The task —
Return all lines where the word "objects" can be found.

───

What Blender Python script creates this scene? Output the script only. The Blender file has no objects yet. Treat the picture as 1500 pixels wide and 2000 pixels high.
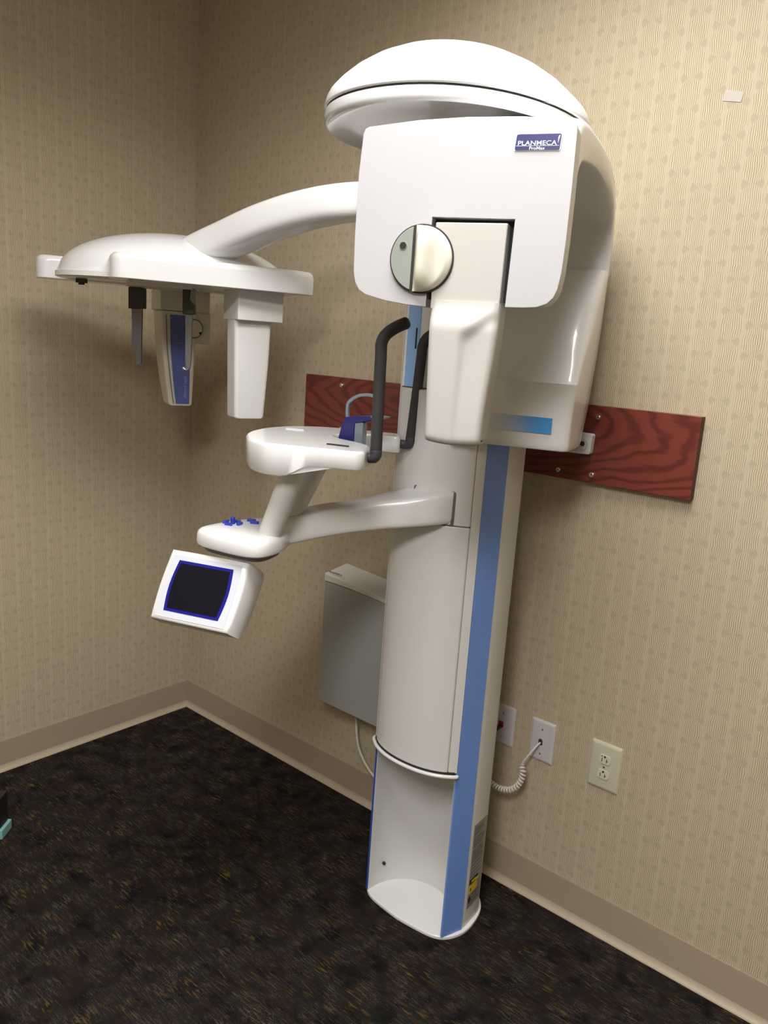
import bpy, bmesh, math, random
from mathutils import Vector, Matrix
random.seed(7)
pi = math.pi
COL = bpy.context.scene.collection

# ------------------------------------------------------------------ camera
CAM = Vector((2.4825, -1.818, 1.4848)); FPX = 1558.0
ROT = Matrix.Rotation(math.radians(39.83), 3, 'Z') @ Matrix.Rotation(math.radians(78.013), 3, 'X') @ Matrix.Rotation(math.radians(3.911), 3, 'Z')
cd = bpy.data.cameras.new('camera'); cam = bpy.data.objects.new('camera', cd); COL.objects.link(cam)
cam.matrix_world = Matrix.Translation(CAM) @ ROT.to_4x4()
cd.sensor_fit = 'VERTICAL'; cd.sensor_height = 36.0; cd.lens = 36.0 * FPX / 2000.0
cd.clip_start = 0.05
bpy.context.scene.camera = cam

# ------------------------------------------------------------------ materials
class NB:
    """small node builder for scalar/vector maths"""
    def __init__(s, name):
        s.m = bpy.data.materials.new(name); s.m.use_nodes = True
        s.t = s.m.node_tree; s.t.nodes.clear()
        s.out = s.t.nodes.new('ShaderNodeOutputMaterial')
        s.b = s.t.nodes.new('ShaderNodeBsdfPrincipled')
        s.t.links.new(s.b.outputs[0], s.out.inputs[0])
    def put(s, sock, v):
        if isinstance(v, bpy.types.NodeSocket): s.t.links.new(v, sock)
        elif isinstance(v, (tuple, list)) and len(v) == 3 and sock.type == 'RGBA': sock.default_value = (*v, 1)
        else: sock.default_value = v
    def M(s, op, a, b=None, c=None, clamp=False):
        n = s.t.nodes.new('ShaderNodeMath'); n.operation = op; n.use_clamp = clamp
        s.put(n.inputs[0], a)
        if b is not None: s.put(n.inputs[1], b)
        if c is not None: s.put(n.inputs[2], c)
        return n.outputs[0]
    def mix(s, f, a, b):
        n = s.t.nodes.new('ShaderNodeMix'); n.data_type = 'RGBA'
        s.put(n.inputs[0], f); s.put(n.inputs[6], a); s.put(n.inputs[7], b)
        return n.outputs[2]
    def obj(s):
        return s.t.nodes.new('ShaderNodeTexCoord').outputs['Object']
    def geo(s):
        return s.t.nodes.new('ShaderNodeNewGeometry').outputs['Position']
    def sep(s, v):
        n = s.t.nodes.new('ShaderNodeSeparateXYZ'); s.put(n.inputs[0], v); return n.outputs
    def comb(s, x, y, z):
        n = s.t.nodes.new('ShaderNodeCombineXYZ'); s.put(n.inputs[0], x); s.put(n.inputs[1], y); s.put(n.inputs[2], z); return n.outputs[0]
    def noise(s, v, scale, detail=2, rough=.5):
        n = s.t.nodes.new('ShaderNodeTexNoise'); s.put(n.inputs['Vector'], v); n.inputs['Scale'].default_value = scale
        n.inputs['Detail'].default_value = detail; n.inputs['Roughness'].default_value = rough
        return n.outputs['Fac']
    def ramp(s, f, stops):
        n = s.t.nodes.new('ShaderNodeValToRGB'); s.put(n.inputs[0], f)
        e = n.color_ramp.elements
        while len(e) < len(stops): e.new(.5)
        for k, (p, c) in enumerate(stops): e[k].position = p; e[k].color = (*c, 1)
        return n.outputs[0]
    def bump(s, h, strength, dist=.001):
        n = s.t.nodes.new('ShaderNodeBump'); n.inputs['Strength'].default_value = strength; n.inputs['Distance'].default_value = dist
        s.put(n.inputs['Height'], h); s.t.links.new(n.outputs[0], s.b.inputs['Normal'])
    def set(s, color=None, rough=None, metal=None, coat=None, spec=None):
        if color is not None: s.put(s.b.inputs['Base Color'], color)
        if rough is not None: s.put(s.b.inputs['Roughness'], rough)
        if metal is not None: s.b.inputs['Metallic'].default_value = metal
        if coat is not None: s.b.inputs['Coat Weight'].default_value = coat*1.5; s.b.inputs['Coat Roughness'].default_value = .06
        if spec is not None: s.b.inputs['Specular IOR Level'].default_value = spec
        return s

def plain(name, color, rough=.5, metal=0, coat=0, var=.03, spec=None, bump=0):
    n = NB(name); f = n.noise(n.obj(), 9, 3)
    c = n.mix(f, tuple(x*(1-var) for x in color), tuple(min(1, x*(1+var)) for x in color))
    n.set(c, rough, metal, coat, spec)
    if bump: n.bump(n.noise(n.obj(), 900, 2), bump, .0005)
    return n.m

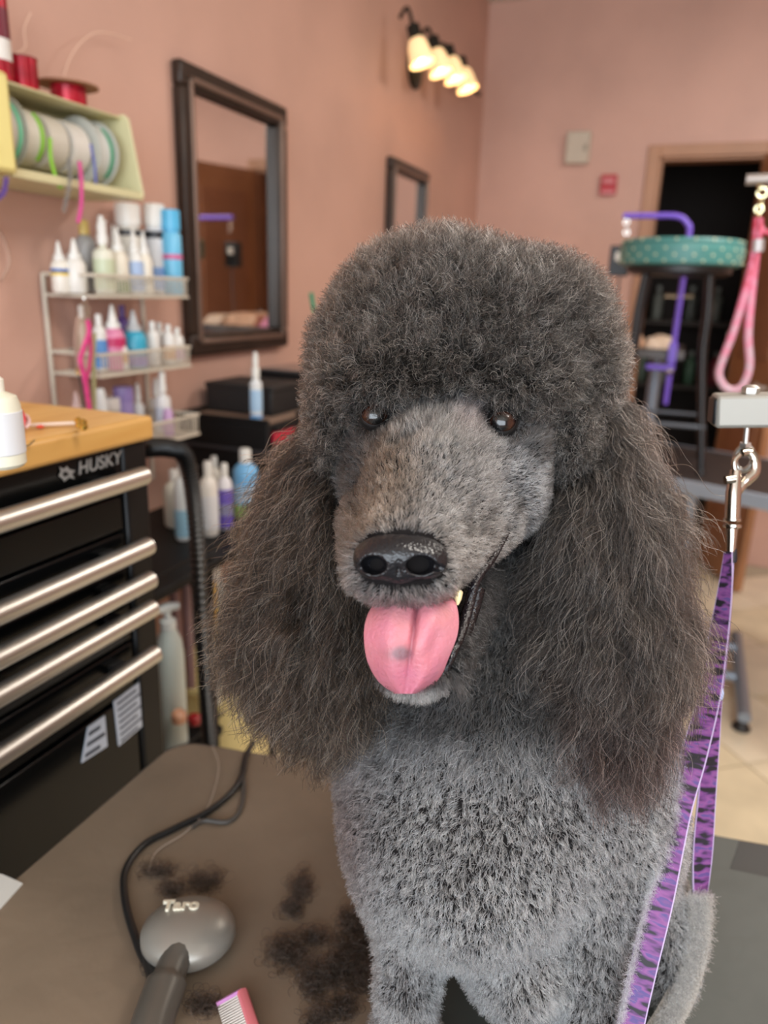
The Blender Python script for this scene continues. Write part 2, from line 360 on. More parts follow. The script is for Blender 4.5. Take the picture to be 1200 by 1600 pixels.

───

Task result —
What Blender Python script creates this scene? Output the script only. The Blender file has no objects yet. Treat the picture as 1500 pixels wide and 2000 pixels high.
cd = bpy.data.cameras.new('camera'); cam = bpy.data.objects.new('camera', cd); COL.objects.link(cam)